**What to work on**
Repeat the material exactly from its first line to the line that includes "up, lo = pts[:n_], pts[n_:][::-1]". Skip pictures.

::::::::

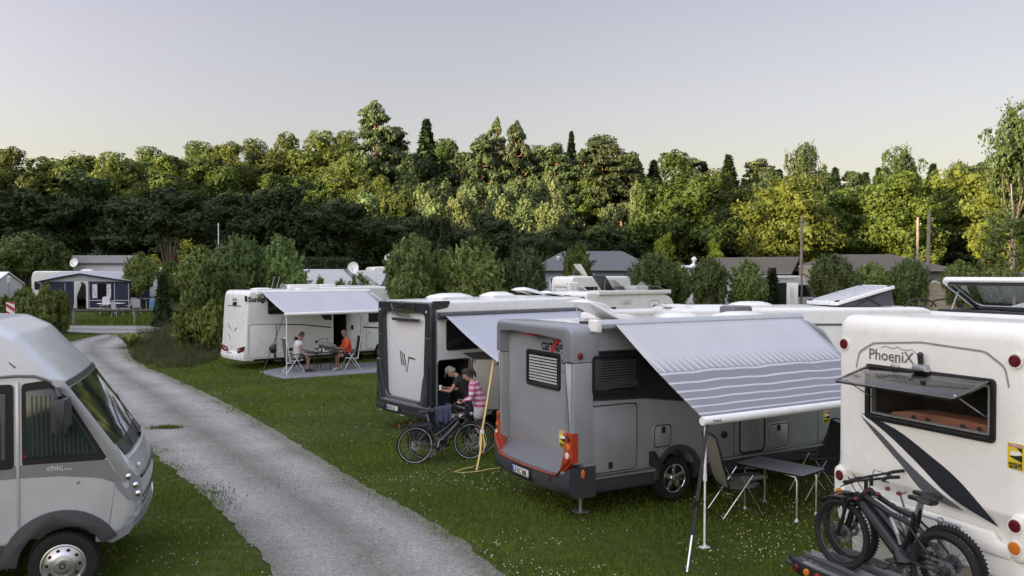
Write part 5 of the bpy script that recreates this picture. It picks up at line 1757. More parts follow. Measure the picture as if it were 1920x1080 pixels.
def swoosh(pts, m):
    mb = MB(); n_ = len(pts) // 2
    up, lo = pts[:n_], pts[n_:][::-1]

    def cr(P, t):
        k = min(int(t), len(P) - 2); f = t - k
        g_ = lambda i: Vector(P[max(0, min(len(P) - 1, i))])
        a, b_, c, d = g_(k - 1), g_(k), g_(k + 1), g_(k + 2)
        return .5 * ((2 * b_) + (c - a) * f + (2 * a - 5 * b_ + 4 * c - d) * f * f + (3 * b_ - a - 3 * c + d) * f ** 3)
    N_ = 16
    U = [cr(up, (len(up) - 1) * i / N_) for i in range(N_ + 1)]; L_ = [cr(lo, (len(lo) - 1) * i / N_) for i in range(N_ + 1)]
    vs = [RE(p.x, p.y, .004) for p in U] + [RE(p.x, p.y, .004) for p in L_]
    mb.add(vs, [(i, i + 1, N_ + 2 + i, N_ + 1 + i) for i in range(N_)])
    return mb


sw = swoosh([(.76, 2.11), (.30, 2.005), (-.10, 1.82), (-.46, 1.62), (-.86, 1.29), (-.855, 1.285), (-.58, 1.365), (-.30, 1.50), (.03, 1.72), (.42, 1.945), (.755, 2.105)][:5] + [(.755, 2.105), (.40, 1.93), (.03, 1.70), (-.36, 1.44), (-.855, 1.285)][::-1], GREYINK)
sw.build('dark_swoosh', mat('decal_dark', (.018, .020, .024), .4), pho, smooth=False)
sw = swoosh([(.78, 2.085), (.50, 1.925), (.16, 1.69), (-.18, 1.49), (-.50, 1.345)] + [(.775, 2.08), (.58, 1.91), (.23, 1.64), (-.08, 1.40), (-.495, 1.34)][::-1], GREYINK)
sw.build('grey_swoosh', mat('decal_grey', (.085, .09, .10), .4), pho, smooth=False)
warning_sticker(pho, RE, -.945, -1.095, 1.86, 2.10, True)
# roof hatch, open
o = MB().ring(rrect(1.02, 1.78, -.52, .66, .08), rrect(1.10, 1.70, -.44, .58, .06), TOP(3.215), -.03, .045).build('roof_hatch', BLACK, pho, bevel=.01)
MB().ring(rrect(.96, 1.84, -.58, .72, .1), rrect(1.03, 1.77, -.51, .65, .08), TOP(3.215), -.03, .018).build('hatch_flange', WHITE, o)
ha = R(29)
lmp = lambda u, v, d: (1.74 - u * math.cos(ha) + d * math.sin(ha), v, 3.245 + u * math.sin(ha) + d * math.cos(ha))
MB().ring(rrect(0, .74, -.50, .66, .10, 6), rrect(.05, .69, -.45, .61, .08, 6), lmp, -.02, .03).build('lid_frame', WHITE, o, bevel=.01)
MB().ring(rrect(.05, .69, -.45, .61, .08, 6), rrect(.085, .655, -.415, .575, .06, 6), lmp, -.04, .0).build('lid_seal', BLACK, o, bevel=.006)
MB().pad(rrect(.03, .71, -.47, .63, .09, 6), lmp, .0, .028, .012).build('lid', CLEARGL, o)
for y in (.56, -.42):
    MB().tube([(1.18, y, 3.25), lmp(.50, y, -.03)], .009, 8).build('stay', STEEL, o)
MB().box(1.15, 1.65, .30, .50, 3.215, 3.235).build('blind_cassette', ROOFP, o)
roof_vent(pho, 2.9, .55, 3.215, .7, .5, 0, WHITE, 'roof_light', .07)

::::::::

**Finished task**
Write part 5 of the bpy script that recreates this picture. It picks up at line 1757. More parts follow. Measure the picture as if it were 1920x1080 pixels.
def swoosh(pts, m):
    mb = MB(); n_ = len(pts) // 2
    up, lo = pts[:n_], pts[n_:][::-1]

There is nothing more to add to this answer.